Thursday, May 8, 2008

India facing inflationary pressure

India has suspended futures trading of soy oil, potato, chick pea and rubber until September of this year due to soaring prices in commodity markets. Along with reduced exports and lowering of costs on import tariffs, the domestic market has been unable to keep various commodity prices from making multi-year highs.


India suspends 4 commodity futures on price worries

By Sourav Mishra

Thursday May 8, 08:28 PM

MUMBAI (Reuters) - India has suspended futures trading in four commodities with immediate effect in its latest move to rein in soaring inflation, but industry officials said the step would not ease price pressures.

India has taken a series of fiscal measures to bring down prices recently, and the commodities market regulator said trading in futures contracts in soyoil, potato, chana or chick pea, and rubber had been suspended for four months.

The government, facing state and national elections in the next 12 months, is keen to show it is tackling rising food prices, which contributed to a surge in annual inflation to 7.57 percent in mid-April, its highest in more than three years.

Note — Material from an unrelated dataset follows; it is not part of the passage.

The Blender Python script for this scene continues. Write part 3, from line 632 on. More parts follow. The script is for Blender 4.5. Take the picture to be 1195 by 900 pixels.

Soybean, rapeseed or mustard seed, guar seed and turmeric prices and volumes picked up as investors switched out of the suspended contracts. India banned futures trading in rice, wheat and two pulses in early 2007. Its decision to suspend four more commodities was not a total surprise to the market as inflation accelerated, stoked by oil, food and metals prices worldwide.

In recent months, New Delhi has also banned some exports and lowered duties on some imports to tame prices and the central bank has tightened policy to curb excess cash in circulation.

FMC Chairman Khatua said the suspended and banned futures would be reviewed in September and were likely to resume then.